▸ **Goal**:
Output every line below exactly.

▸ **Provided entries**:
————————

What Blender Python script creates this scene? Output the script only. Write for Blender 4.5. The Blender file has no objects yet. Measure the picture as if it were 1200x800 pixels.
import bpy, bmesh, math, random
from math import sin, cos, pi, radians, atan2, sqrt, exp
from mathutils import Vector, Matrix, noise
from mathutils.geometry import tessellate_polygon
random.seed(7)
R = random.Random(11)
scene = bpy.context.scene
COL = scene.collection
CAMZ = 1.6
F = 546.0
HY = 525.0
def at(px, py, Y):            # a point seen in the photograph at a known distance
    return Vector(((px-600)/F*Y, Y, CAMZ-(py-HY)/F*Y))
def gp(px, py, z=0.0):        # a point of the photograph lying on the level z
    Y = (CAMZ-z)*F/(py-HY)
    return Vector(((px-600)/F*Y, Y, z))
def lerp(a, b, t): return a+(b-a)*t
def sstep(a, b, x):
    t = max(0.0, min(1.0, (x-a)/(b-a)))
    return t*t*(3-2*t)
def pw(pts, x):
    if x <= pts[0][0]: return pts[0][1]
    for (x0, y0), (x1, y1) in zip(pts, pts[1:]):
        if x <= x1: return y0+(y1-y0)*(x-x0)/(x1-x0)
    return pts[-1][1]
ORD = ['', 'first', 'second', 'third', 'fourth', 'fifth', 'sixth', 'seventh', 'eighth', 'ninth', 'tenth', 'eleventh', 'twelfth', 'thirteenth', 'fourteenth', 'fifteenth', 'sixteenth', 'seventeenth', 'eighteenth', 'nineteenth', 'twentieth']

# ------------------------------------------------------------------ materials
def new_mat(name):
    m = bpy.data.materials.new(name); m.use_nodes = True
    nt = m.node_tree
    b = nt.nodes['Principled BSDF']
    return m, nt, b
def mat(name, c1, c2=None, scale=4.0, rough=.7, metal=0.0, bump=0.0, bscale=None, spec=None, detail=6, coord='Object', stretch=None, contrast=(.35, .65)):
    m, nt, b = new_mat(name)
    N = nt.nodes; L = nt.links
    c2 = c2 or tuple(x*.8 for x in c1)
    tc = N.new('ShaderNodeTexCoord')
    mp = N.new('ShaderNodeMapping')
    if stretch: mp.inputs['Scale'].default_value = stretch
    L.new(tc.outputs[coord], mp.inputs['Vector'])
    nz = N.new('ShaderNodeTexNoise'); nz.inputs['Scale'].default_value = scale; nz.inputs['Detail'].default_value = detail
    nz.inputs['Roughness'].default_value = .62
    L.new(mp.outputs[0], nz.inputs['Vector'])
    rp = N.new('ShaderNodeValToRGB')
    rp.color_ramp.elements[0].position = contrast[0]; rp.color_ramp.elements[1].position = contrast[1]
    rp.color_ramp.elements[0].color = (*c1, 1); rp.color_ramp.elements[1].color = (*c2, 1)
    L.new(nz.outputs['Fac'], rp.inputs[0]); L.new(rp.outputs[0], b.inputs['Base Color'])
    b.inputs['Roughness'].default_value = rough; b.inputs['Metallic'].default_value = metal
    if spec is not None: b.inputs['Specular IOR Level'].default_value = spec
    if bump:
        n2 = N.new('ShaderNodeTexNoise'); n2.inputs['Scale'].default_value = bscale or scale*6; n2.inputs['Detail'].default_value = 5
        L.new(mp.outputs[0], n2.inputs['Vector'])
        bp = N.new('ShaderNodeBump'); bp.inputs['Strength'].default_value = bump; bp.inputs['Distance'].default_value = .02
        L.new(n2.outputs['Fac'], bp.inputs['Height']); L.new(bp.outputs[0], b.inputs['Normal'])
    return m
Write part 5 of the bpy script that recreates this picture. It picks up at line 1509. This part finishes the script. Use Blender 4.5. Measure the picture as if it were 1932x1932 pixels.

————————

▸ **Expected answer**:
What Blender Python script creates this scene? Output the script only. Write for Blender 4.5. The Blender file has no objects yet. Measure the picture as if it were 1200x800 pixels.
import bpy, bmesh, math, random
from math import sin, cos, pi, radians, atan2, sqrt, exp
from mathutils import Vector, Matrix, noise
from mathutils.geometry import tessellate_polygon
random.seed(7)
R = random.Random(11)
scene = bpy.context.scene
COL = scene.collection
CAMZ = 1.6
F = 546.0
HY = 525.0
def at(px, py, Y):            # a point seen in the photograph at a known distance
    return Vector(((px-600)/F*Y, Y, CAMZ-(py-HY)/F*Y))
def gp(px, py, z=0.0):        # a point of the photograph lying on the level z
    Y = (CAMZ-z)*F/(py-HY)
    return Vector(((px-600)/F*Y, Y, z))
def lerp(a, b, t): return a+(b-a)*t
def sstep(a, b, x):
    t = max(0.0, min(1.0, (x-a)/(b-a)))
    return t*t*(3-2*t)
def pw(pts, x):
    if x <= pts[0][0]: return pts[0][1]
    for (x0, y0), (x1, y1) in zip(pts, pts[1:]):
        if x <= x1: return y0+(y1-y0)*(x-x0)/(x1-x0)
    return pts[-1][1]
ORD = ['', 'first', 'second', 'third', 'fourth', 'fifth', 'sixth', 'seventh', 'eighth', 'ninth', 'tenth', 'eleventh', 'twelfth', 'thirteenth', 'fourteenth', 'fifteenth', 'sixteenth', 'seventeenth', 'eighteenth', 'nineteenth', 'twentieth']

# ------------------------------------------------------------------ materials
def new_mat(name):
    m = bpy.data.materials.new(name); m.use_nodes = True
    nt = m.node_tree
    b = nt.nodes['Principled BSDF']
    return m, nt, b
def mat(name, c1, c2=None, scale=4.0, rough=.7, metal=0.0, bump=0.0, bscale=None, spec=None, detail=6, coord='Object', stretch=None, contrast=(.35, .65)):
    m, nt, b = new_mat(name)
    N = nt.nodes; L = nt.links
    c2 = c2 or tuple(x*.8 for x in c1)
    tc = N.new('ShaderNodeTexCoord')
    mp = N.new('ShaderNodeMapping')
    if stretch: mp.inputs['Scale'].default_value = stretch
    L.new(tc.outputs[coord], mp.inputs['Vector'])
    nz = N.new('ShaderNodeTexNoise'); nz.inputs['Scale'].default_value = scale; nz.inputs['Detail'].default_value = detail
    nz.inputs['Roughness'].default_value = .62
    L.new(mp.outputs[0], nz.inputs['Vector'])
    rp = N.new('ShaderNodeValToRGB')
    rp.color_ramp.elements[0].position = contrast[0]; rp.color_ramp.elements[1].position = contrast[1]
    rp.color_ramp.elements[0].color = (*c1, 1); rp.color_ramp.elements[1].color = (*c2, 1)
    L.new(nz.outputs['Fac'], rp.inputs[0]); L.new(rp.outputs[0], b.inputs['Base Color'])
    b.inputs['Roughness'].default_value = rough; b.inputs['Metallic'].default_value = metal
    if spec is not None: b.inputs['Specular IOR Level'].default_value = spec
    if bump:
        n2 = N.new('ShaderNodeTexNoise'); n2.inputs['Scale'].default_value = bscale or scale*6; n2.inputs['Detail'].default_value = 5
        L.new(mp.outputs[0], n2.inputs['Vector'])
        bp = N.new('ShaderNodeBump'); bp.inputs['Strength'].default_value = bump; bp.inputs['Distance'].default_value = .02
        L.new(n2.outputs['Fac'], bp.inputs['Height']); L.new(bp.outputs[0], b.inputs['Normal'])
    return m
Write part 5 of the bpy script that recreates this picture. It picks up at line 1509. This part finishes the script. Use Blender 4.5. Measure the picture as if it were 1932x1932 pixels.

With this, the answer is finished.